* _Written task_: How does the data below read from its first line through the line containing "from mathutils.bvhtree import BVHTree"? Print those lines exactly.

* _Dataset excerpt_:

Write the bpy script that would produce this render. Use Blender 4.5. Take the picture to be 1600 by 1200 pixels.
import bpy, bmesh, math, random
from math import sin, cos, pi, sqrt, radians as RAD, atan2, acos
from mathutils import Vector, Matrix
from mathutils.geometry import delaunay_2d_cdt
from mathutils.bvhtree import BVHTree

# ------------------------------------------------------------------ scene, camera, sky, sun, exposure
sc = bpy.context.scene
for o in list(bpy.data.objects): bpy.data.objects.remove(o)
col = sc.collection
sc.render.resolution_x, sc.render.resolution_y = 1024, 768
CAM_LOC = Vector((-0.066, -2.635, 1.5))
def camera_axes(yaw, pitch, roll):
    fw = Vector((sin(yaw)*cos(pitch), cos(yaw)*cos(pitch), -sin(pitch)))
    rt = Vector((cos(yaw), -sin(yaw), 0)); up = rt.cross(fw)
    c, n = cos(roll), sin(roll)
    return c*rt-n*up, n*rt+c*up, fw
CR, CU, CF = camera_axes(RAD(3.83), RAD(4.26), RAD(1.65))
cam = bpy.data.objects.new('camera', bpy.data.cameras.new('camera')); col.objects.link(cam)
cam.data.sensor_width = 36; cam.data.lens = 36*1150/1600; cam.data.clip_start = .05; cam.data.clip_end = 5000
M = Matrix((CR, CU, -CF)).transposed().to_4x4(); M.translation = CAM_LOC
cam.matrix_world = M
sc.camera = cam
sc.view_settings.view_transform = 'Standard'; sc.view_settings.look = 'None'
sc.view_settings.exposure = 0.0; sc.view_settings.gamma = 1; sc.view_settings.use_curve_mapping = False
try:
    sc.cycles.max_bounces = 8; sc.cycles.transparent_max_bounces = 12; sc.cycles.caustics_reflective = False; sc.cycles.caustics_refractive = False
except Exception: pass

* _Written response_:
Write the bpy script that would produce this render. Use Blender 4.5. Take the picture to be 1600 by 1200 pixels.
import bpy, bmesh, math, random
from math import sin, cos, pi, sqrt, radians as RAD, atan2, acos
from mathutils import Vector, Matrix
from mathutils.geometry import delaunay_2d_cdt
from mathutils.bvhtree import BVHTree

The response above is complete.